One interesting scenario for the deployment of UCAVs in combat I read about some time ago was the linking of up to four UCAVs to a single two seat strike fighter, whose back seater would be the controller for the drones. The idea is that the drones, which could fly independently on preset flight plans or under direct control of "the Guy in the baggage compartment" as pilots often refer to them, would fly ahead of the manned strike fighters to clear the way (SEAD for example) and provide advance targetting info in real time, reducing the risk to aircrew over enemy territory. This means each manned strike fighter (eg F/A-18F two seater) increases it's own payload by another 400% potentially, whilst presenting the enemy air defences with five targets instead of one, meaning the survival chances of the crew are also increased by 400%. In the near future, US carrier strike will be based around a mix of F-35Cs and F/A-18Es and 'Fs, with the latter types being considered 'second strike' types whilst the Lightnings handle the first strike duties. Adding the 'offspring' of the X-47Bs into the mix will increase the first strike capability of the carrier air wings, and if employed as outlined above allows the Super Hornets to rejoin the first strike capability. Interestingly, when the USN retired it's F-14s from service their sqns mostly re equipped with two seater F/A-18Fs rather than single seat 'Es. Potential for the future perhaps?

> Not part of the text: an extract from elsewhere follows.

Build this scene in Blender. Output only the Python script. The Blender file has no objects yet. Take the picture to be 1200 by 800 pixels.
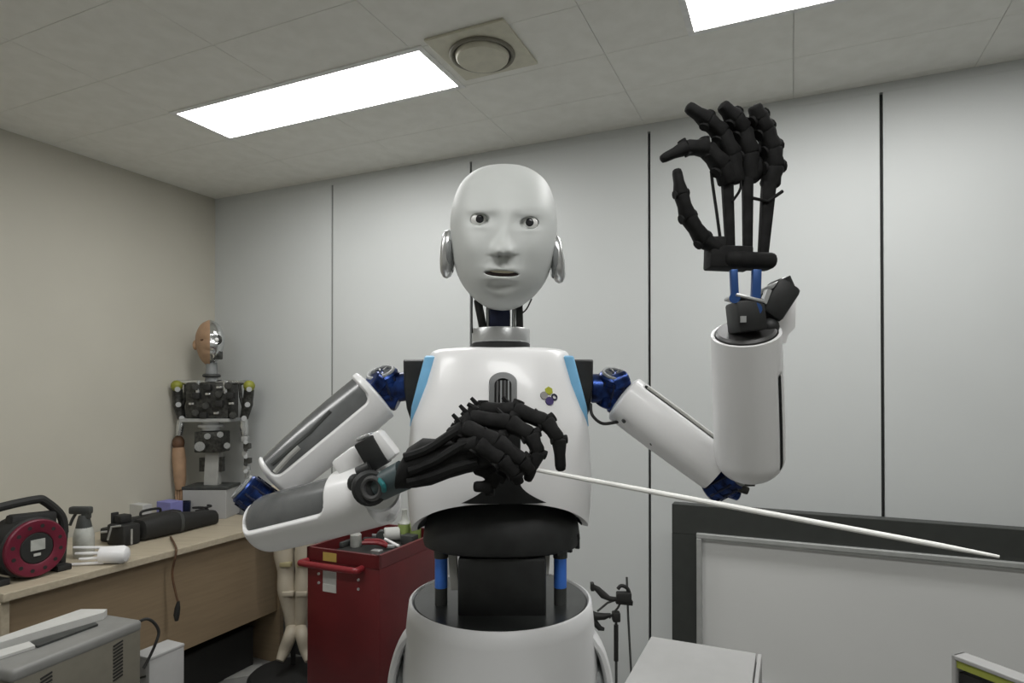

Obi Wan, the true reason the F-117 program used existing production components to the maximum extent possible was to disguise the program from foreign intelligence. If a new landing gear design was discovered in production by a component subcontractor and this gear was not associated with any known existing program, the Soviets would have been very interested. Ditto the avionics. Off the shelf parts were used to avoid raising suspicions.
There are a lot of interesting proposals for networking manned and unmanned systems in combat, some of which involve man in the loop and some that do not. Johns Hopkins University has done a lot of research in this field.
 

TerraN_EmpirE

Tyrant King
although It's coming along it's alos not alone there is one UAV that's already in flight that might prove some competition remember the General Atomics Avenger is fitted with a Tail hook for carrier operations and the Company's CEO is quite ambitious.
And the X47B is also the same shape as Northrop's Entry concept For the Air Forces next bomber.